Ukraine eyes Thursday vote on new pro-EU government

Volodymyr Groysman is the Ukrainian parliament speaker and a candidate for the Prime minister office

Kiev (AFP) – Ukraine’s bickering parliament resumed horse-trading Wednesday over the makeup of a new pro-EU government headed by the chamber’s speaker Volodymyr Groysman that could be voted on the following day.

A senior member of President Petro Poroshenko’s party said that “according to my information, all the agreements have been reached and no further questions remain.”

“We will submit the prime minister’s candidacy to the president and (on Thursday) be able to vote on the approval of both a new premier and government,” Poroshenko party lawmaker Oleksiy Goncharenko told reporters.

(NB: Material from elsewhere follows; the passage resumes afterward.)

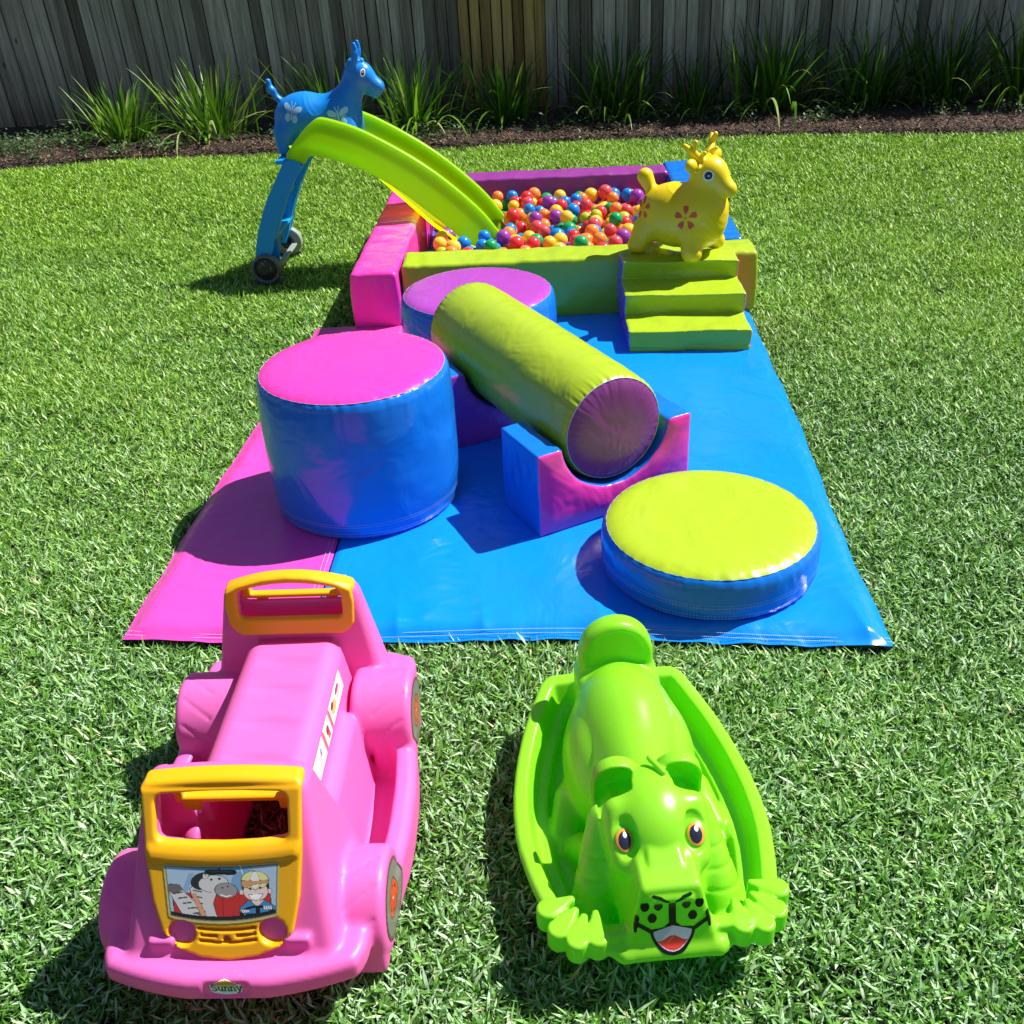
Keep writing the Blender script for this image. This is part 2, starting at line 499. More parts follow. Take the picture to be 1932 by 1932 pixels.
# ------------------------------------------------------------------ fence
FY0, FSL = 9.42, -.095
def fence_y(x): return FY0 + FSL * x
def build_fence():
    def wood(name, c0, c1, c2):
        m, nt, b = mat(name)
        a = nt.nodes.new('ShaderNodeAttribute'); a.attribute_name = 'tone'
        t = nt.nodes.new('ShaderNodeTexCoord'); mp = nt.nodes.new('ShaderNodeMapping')
        mp.inputs['Scale'].default_value = (38, 38, 1.6)
        nt.links.new(t.outputs['Object'], mp.inputs['Vector'])
        off = nt.nodes.new('ShaderNodeVectorMath'); off.operation = 'ADD'
        cb = nt.nodes.new('ShaderNodeCombineXYZ'); ml = nt.nodes.new('ShaderNodeMath'); ml.operation = 'MULTIPLY'; ml.inputs[1].default_value = 90
        nt.links.new(a.outputs['Fac'], ml.inputs[0]); nt.links.new(ml.outputs[0], cb.inputs[2]); nt.links.new(ml.outputs[0], cb.inputs[0])
        nt.links.new(mp.outputs[0], off.inputs[0]); nt.links.new(cb.outputs[0], off.inputs[1])
        g = noise(nt, 1.0, 8, .68, off.outputs[0], .6)
        c = ramp(nt, g.outputs[0], [(.3, c0), (.52, c1), (.75, c2)])
        tv = ramp(nt, a.outputs['Fac'], [(0, (.45, .40, .36)), (.3, (.98, .93, .86)), (.65, (1.30, 1.25, 1.18)), (1, (1.6, 1.54, 1.44))])
        c = mixc(nt, 1.0, c, tv, 'MULTIPLY')
        # weathering: blotches and splash-back stain low down
        bl = noise(nt, 3.2, 6, .7, objvec(nt, (1.2, 1.2, .8)))
        sx = nt.nodes.new('ShaderNodeSeparateXYZ'); nt.links.new(t.outputs['Object'], sx.inputs[0])
        md = nt.nodes.new('ShaderNodeMath'); md.operation = 'MULTIPLY_ADD'; md.inputs[1].default_value = .55; nt.links.new(bl.outputs[0], md.inputs[0])
        nt.links.new(sx.outputs[2], md.inputs[2])
        st = ramp(nt, md.outputs[0], [(.30, (.55, .47, .42)), (.62, (.86, .83, .80)), (.95, (1, 1, 1))])
        c = mixc(nt, 1.0, c, st, 'MULTIPLY')
        # knots
        kv = nt.nodes.new('ShaderNodeTexVoronoi'); kv.inputs['Scale'].default_value = 2.6
        nt.links.new(objvec(nt, (2.2, .1, 1.0)), kv.inputs['Vector'])
        kr = ramp(nt, kv.outputs['Distance'], [(.0, (.25, .2, .17)), (.05, (.4, .35, .3)), (.075, (1, 1, 1))])
        c = mixc(nt, 1.0, c, kr, 'MULTIPLY')
        nt.links.new(c, b.inputs['Base Color']); b.inputs['Roughness'].default_value = .85; b.inputs['Specular IOR Level'].default_value = .25
        bump(nt, b, g.outputs[0], .006, .8)
        return m
    grey = wood('weathered_grey_wood', (.15, .135, .115), (.30, .29, .26), (.48, .47, .43))
    brown = wood('newer_brown_wood', (.18, .12, .045), (.36, .25, .10), (.50, .37, .17))
    rail = simple('rail_wood', (.12, .10, .08), .9)
    root = thing('paling_fence', (0, FY0, 0), math.atan(FSL), 'tall weathered timber paling fence running along the back of the garden', 'fence')
    def shear(x): return float(np.interp(x, [-6, -4, .3, 4, 6], [-.05, -.042, 0, -.012, -.015]))
    secs = [(-7.2, -.415, grey, 'weathered grey palings'), (-.415, -.225, grey, 'two dark stained palings beside the brown section'),
            (-.225, .505, brown, 'newer brown palings'), (.505, 7.2, grey, 'bluish grey weathered palings')]
    H = 1.95
    for si, (x0, x1, m, lb) in enumerate(secs):
        w = .098 if si != 2 else .0912
        n = max(1, round((x1 - x0) / w)); w = (x1 - x0) / n
        V, Q, T = [], [], []
        for i in range(n):
            a = x0 + i * w; gap = random.uniform(.005, .010)
            if si == 2 and random.random() < .6: gap = .013
            y = random.uniform(-.003, .003) + (.006 if i % 2 else -.006); th = .016
            sh = shear(a); zt = H + random.uniform(-.02, .02); zb = -.03
            lean = random.uniform(-.003, .003)
            tn = random.uniform(.3, .95) if random.random() > .16 else random.uniform(0, .25)
            if si == 1: tn = .02 + .03 * i
            k = len(V)
            # wane: slightly cupped board of five strips
            us = np.linspace(0, 1, 4)
            for zz in np.linspace(zb, zt, 6):
                for u in us:
                    xx = a + gap / 2 + (w - gap) * u + (sh + lean) * zz
                    V.append((xx, y - .003 * math.sin(u * PI), zz)); T.append(tn)
            for r_ in range(5):
                for c_ in range(3):
                    q = k + r_ * 4 + c_
                    Q.append((q, q + 1, q + 5, q + 4))
            kb = len(V)
            for zz in (zb, zt):
                for u in (0, 1):
                    V.append((a + gap / 2 + (w - gap) * u + (sh + lean) * zz, y + th, zz)); T.append(tn)
            Q += [(kb + 1, kb, kb + 2, kb + 3), (kb, k, k + 20, kb + 2), (k + 3, kb + 1, kb + 3, k + 23), (k + 20, k + 23, kb + 3, kb + 2)]
        me = np_mesh('paling_panel', np.array(V), np.array(Q), False)
        attr(me, 'tone', T)
        o = put('paling_panel', me, m, root); o['label'] = lb
    V = [(x, y, z) for x in (-7.2, 7.2) for y in (.0235, .030) for z in (-.03, H - .05)]
    Q = [(0, 1, 3, 2), (4, 6, 7, 5), (0, 4, 5, 1), (2, 3, 7, 6), (0, 2, 6, 4), (1, 5, 7, 3)]
    put('gap_shade_sheet', np_mesh('gap_shade_sheet', np.array(V), np.array(Q), False), simple('gap_shade_dark', (.035, .03, .026), .95), root)  # sheet added behind the palings, coloured dark as shade for the gaps
    for zz in (.25, 1.0, 1.65):
        V = [(x, y, z) for x in (-7.2, 7.2) for y in (.03, .075) for z in (zz, zz + .09)]
        Q = [(0, 1, 3, 2), (4, 6, 7, 5), (0, 4, 5, 1), (2, 3, 7, 6), (0, 2, 6, 4), (1, 5, 7, 3)]
        put('rail', np_mesh('rail', np.array(V), np.array(Q), False), rail, root)
build_fence()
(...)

Ukraine has been gripped by a months-long political crisis that forced Prime Minister Arseniy Yatsenyuk’s to resign Sunday over his seeming failure to fight graft and implement economic restructuring measures prescribed by the IMF under a $17.5-billion (15.4-billion-euro) rescue loan.

The release of new tranches of that money and billions of dollars of other foreign aid have been suspended until the former Soviet republic can unite behind a new government and fulfil the pledges made during its historic February 2014 pro-EU revolt.

The leaders who succeeded the ousted Moscow-backed president Viktor Yanukovych have seen their approval ratings plunge due to public disillusionment about their ability to break a handful of tycoons’ grip on politics and eliminate corruption.

The pro-EU coalition that formed after the so-called Maidan Revolution in 2014 has since cracked and forced the parties led Poroshenko and Yatsenyuk — parliament’s two largest — to win over a handful of other lawmakers to make sure that a new government is approved.

Groysman himself was reported to have twice threatened to turn down the premiership on Monday and Tuesday as furious backroom battles raged over who should join his team.

He sounded a more cautious note than Goncharenko when speaking to reporters before another marathon day of parliamentary debates.

“The situation is very difficult,” the 38-year-old lawyer by training said.

“But the time has come for us to assume responsibility.

“I think we have reached a format that may be acceptable, responsible and capable of leading our country out of crisis.”

The political mayhem comes against the backdrop of a two-year-old pro-Russian revolt in the separatist east that has claimed nearly 9,200 lives and forced more than 1.5 million from their homes.

Russia denies charges by Kiev and its Western allies of orchestrating and supporting the insurgency in reprisal for Ukraine’s turn toward the West.